Youth Law and the children's commissioner warn that children are being kicked out of class without good reason while the government dallies on setting up a school disputes panel.
They say some schools are wrongly denying young people their right to an education and without a panel, there is no easy way to challenge it.
The government changed the law in 2020 to allow a disputes body to review school decisions but it has not yet set it up.
Youth Law general manager Neil Shaw said hundreds of families would benefit from a disputes panel to rule on disciplinary decisions like stand-downs and exclusions.
Without a disputes system, families' only option was an expensive and time-consuming judicial review in the High Court or a complaint to the Office of the Ombudsman, Shaw said.
While about 13,000 children a year were the subject of school disciplinary action like stand-downs, Shaw expected only a small number of those would make use of a dispute system.
However, he said at nearly every school the organisation visited, young people raised problems a disputes panel could deal with.
"A lot of them have to do with their rights at school - searches, it's not working out with the teacher so they're making requests about what the teacher's rights are and what the pupils' rights are in school."
One of the cases the organisation was currently working on involved a teenager who had been banned from some classes since the middle of the year following a disagreement with a teacher, Shaw said.
The teenager's mother, who RNZ agreed not to identify, said the school never took disciplinary action against her daughter, had not justified its decision and had refused mediation.
"The way it feels right now for us is that schools can be a law unto themselves and it doesn't matter if they don't even follow their own policies, they're not going to be held accountable for that, and ultimately we just want to be able to have a fair process," she said.
The woman said her daughter was likely to miss half a year of teaching in two subjects.
"Because of that, and the isolation of having to sit in the back room of a classroom with no teacher and nobody to ask for help, she feels like her learning is just going backwards and that's having a huge effect on her mental health as well as her achievement," she said.
Youth Law chair Simon Judd said it was frustrating the government had not yet acted on a long-standing undertaking to set up a panel.
"For every day, week, month that goes by that we don't have an ability to appeal against those decisions, you know, to have somebody have a second look at the decision which the school has made, is time where in my view students and families are suffering needlessly," Judd said.
Schools made decisions every day which had a big effect on students' lives and a panel would ensure young people were treated fairly, he said.
New Zealand's lack of a body to review schools' decisions was unusual among developed countries, he said.
"In other places, a significant number of decisions by schools that are challenged on appeal will be overturned," he said.
"It's not a question of schools acting in bad faith or dishonestly, it's simply that they get it wrong sometimes and we need a panel or a tribunal sitting above the schools to correct those errors."
Children's Commissioner Judge Frances Eivers said she was highly concerned the dispute resolution panels were still not in place.
The existing system effectively denied many children children their right to an inclusive education, Judge Eivers said, adding that without the panels, New Zealand was breaking domestic and international law.
"If a student and their whānau disagree with a decision, their only option is to either go to the Ombudsman - which can only make non-binding recommendations, which schools can choose to ignore; or apply for a Judicial review is expensive and time consuming," she said.
"Even if the whānau can afford the costs, all this time their mokopuna is drifting further and further away from the education system.
"This matters.

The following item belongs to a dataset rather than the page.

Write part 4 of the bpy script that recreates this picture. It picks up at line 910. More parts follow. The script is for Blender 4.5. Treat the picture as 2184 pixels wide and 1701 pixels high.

We know that students who become disengaged from education face life-long adverse outcomes. Besides slipping behind academically, these students often become isolated, suffer mental health challenges, lack a peer group to both support them and curb anti-social behaviour.
"When we exclude children from school we are sending a message that they are not worthy, are not wanted. Once they believe that, we have lost them.
"As we condemn the young people undertaking 'ram raids', we need to ask ourselves why they don't care what others think of them. Perhaps at least some of them feel we have already cast them adrift.
"I want to see action. These panels are a necessity not a luxury."
Education Minister Chris Hipkins said the government was committed to setting up a disputes resolution process.
"The law change needed to establish this has been passed, and the government remains committed to establishing a disputes resolution process," Hipkins said.
"I can't comment further at this stage as all spending decisions are subject to the Budget process."